__Source data__
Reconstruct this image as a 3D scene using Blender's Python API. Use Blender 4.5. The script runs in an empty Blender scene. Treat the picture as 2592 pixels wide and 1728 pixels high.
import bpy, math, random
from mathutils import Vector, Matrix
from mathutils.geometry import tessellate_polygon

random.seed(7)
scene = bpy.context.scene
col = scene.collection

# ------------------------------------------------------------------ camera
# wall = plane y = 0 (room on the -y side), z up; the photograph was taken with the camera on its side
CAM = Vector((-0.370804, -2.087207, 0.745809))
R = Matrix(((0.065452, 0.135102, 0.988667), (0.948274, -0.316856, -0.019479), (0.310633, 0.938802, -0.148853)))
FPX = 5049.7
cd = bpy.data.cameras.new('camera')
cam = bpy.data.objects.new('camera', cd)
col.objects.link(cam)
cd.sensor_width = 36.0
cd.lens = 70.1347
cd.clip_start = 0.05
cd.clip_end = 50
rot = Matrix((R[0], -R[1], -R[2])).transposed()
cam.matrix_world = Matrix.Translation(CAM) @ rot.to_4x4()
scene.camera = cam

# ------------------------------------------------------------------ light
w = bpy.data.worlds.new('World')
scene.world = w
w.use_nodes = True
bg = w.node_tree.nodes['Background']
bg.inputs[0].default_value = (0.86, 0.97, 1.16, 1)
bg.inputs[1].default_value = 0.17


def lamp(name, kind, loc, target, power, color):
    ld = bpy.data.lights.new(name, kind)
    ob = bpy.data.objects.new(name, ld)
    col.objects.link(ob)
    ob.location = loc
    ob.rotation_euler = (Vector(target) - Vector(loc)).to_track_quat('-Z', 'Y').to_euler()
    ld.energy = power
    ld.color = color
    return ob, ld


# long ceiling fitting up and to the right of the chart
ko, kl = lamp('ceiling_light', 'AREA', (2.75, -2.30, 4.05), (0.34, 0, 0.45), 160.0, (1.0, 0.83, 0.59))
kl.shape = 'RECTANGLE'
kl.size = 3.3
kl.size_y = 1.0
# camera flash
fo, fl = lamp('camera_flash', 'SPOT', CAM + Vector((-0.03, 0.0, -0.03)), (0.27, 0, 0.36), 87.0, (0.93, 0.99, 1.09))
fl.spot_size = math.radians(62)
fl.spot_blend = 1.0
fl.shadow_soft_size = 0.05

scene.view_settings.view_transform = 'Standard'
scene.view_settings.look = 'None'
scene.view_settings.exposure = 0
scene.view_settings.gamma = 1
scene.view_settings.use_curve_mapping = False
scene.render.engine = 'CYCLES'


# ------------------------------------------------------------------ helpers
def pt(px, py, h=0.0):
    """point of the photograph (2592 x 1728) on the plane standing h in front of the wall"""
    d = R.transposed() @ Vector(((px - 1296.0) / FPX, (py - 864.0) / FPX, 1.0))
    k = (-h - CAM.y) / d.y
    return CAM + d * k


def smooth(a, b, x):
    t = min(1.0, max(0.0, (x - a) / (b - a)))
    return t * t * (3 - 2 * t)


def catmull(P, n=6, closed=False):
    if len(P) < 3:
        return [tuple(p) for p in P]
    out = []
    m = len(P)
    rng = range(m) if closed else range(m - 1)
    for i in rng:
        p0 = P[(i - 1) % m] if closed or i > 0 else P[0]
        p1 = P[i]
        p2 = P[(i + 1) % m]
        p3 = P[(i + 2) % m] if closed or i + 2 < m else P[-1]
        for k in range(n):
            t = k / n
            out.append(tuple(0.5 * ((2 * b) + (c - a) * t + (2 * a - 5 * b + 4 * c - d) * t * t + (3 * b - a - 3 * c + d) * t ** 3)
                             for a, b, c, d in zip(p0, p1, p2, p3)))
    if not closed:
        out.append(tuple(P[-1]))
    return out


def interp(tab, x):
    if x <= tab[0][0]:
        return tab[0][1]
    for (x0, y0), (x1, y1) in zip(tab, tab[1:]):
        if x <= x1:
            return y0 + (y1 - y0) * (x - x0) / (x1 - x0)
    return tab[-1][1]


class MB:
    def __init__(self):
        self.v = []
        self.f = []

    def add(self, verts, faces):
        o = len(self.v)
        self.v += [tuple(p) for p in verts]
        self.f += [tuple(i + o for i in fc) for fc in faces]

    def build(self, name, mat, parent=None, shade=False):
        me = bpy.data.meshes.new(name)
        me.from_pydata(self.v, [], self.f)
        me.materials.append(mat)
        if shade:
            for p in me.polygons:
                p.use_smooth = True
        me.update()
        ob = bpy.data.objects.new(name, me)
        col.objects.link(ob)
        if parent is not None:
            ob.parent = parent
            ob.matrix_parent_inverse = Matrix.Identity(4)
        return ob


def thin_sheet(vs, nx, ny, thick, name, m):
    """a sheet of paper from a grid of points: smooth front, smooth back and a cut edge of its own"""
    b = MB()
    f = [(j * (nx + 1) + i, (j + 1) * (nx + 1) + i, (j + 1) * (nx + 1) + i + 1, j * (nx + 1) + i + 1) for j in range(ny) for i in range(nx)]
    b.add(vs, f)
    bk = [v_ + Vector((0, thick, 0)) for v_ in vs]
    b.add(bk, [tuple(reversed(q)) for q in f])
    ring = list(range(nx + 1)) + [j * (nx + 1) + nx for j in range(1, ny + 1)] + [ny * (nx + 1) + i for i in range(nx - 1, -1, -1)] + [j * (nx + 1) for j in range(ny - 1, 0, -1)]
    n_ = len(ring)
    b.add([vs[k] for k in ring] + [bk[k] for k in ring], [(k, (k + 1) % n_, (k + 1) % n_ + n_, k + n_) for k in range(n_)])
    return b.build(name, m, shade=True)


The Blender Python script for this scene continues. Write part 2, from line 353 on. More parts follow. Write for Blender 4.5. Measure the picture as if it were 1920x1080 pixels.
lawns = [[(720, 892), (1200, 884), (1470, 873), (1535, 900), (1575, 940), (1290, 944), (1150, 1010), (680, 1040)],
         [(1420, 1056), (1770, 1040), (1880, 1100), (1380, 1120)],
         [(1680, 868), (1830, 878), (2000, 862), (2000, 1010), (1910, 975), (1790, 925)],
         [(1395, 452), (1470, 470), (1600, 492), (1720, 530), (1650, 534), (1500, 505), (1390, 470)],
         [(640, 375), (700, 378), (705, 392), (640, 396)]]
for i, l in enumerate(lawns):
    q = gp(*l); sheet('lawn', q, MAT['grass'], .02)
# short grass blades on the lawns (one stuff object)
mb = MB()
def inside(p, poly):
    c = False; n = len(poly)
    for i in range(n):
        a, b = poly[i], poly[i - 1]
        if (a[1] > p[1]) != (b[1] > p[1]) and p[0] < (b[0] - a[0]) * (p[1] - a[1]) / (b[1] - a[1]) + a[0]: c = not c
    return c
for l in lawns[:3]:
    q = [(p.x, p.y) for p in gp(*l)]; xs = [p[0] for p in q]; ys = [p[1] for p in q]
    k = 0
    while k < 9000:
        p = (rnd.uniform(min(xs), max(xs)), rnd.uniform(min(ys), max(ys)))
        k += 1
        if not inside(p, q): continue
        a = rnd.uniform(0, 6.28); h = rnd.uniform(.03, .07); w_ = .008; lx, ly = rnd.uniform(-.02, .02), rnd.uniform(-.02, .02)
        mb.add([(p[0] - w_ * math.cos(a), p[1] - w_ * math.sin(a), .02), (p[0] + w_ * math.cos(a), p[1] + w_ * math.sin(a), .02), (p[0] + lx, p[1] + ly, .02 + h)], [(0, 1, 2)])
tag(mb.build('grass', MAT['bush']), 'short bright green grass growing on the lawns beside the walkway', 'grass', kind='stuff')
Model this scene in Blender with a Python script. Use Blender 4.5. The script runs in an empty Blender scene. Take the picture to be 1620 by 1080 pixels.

__Task requirements__
Please copy only these lines, exactly: the first line of the records through the line containing "scene.render.engine = 'CYCLES'", ends included.

__Exercise output__
Reconstruct this image as a 3D scene using Blender's Python API. Use Blender 4.5. The script runs in an empty Blender scene. Treat the picture as 2592 pixels wide and 1728 pixels high.
import bpy, math, random
from mathutils import Vector, Matrix
from mathutils.geometry import tessellate_polygon

random.seed(7)
scene = bpy.context.scene
col = scene.collection

# ------------------------------------------------------------------ camera
# wall = plane y = 0 (room on the -y side), z up; the photograph was taken with the camera on its side
CAM = Vector((-0.370804, -2.087207, 0.745809))
R = Matrix(((0.065452, 0.135102, 0.988667), (0.948274, -0.316856, -0.019479), (0.310633, 0.938802, -0.148853)))
FPX = 5049.7
cd = bpy.data.cameras.new('camera')
cam = bpy.data.objects.new('camera', cd)
col.objects.link(cam)
cd.sensor_width = 36.0
cd.lens = 70.1347
cd.clip_start = 0.05
cd.clip_end = 50
rot = Matrix((R[0], -R[1], -R[2])).transposed()
cam.matrix_world = Matrix.Translation(CAM) @ rot.to_4x4()
scene.camera = cam

# ------------------------------------------------------------------ light
w = bpy.data.worlds.new('World')
scene.world = w
w.use_nodes = True
bg = w.node_tree.nodes['Background']
bg.inputs[0].default_value = (0.86, 0.97, 1.16, 1)
bg.inputs[1].default_value = 0.17


def lamp(name, kind, loc, target, power, color):
    ld = bpy.data.lights.new(name, kind)
    ob = bpy.data.objects.new(name, ld)
    col.objects.link(ob)
    ob.location = loc
    ob.rotation_euler = (Vector(target) - Vector(loc)).to_track_quat('-Z', 'Y').to_euler()
    ld.energy = power
    ld.color = color
    return ob, ld


# long ceiling fitting up and to the right of the chart
ko, kl = lamp('ceiling_light', 'AREA', (2.75, -2.30, 4.05), (0.34, 0, 0.45), 160.0, (1.0, 0.83, 0.59))
kl.shape = 'RECTANGLE'
kl.size = 3.3
kl.size_y = 1.0
# camera flash
fo, fl = lamp('camera_flash', 'SPOT', CAM + Vector((-0.03, 0.0, -0.03)), (0.27, 0, 0.36), 87.0, (0.93, 0.99, 1.09))
fl.spot_size = math.radians(62)
fl.spot_blend = 1.0
fl.shadow_soft_size = 0.05

scene.view_settings.view_transform = 'Standard'
scene.view_settings.look = 'None'
scene.view_settings.exposure = 0
scene.view_settings.gamma = 1
scene.view_settings.use_curve_mapping = False
scene.render.engine = 'CYCLES'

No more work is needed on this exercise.